Russia: note to presidential candidates

December 5, 2007

NOTE: Images in this archived article have been removed.

Image RemovedThis week’s U.S. reversal on Iranian nuclear aims is a wake-up call on multiple fronts for those who will run American foreign policy for the next few years.

Among them is this: Vladimir Putin isn’t a simple gadfly. Instead, he’s one of the most important leaders the U.S. can cultivate over the next few years. Why? Because he’s engaging and challenging the U.S. on issues that both countries care about, and happens to get it right — and the U.S. wrong — at important times.

As we learned this week, Iran is one. For years the U.S. tried to stampede him into supporting ever-escalating sanctions, leading to possible war, against Iran. But he resisted, asserting that President Bush’s claims about Iran’s nuclear weapons capability were overblown, and according to the new U.S. intelligence estimate it is Putin’s judgment that was correct.

The new Iran intelligence highlights another needed correction: Putin in fact isn’t inaccurate — nor belligerent — when he asserts that the U.S. presumes to know the only way on foreign policy.

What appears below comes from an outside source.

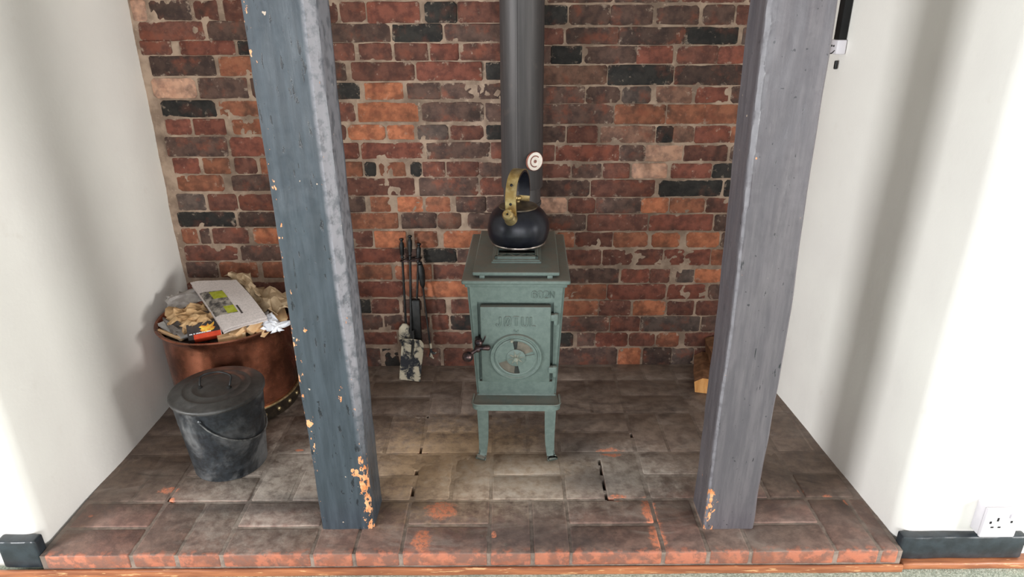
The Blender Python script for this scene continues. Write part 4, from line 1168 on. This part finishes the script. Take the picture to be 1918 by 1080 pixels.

U.S. policy on Russia currently amounts to this: You hurt my feelings.

It would be better to focus on issues, and the main one is energy, the foundation of Russian — and Putin’s — power, how he’s asserting Moscow’s prerogatives in Europe and elsewhere.

As readers of this blog know, I think that one of the most potent instruments of power in Europe today is control of the flow of oil and natural gas. Putin has learned the lesson of the momentous U.S. foreign policy triumph last year with the completion of the Baku-Ceyhan oil pipeline and is conducting his own, much more ambitious pipeline policy.

Putin’s strategy is market-oriented — to cement and increase Russia’s current control of 30% of Europe’s natural gas market. It so happens, in my opinion, that that aim is incompatible with European and U.S. interests in a more diversified natural gas supply so that no one can dictate terms.

The U.S. is attempting to counter the Russian pipeline thrust, but is late to the game. U.S. energy bureaucrats led by Steven Mann are meeting in Sofia tomorrow and Friday to talk over how the U.S. can polish its strategy, and it’ll be interesting to know the outcome.

I personally think that the new intelligence assessment on Iran — like the previous one — sounds too smugly certain. Anyone who has read Tim Weiner’s excellent Legacy of Ashes can see that the intelligence business is barely manageable at best, like herding cats as the saying goes. But the fact that the intelligence services did not have rock-hard evidence before on Iran’s intentions gives little comfort to those reading this week’s abrupt, contrary assertions.

And it’s equally discomfiting to those who have watched American policy on Russia amount to finger-pointing.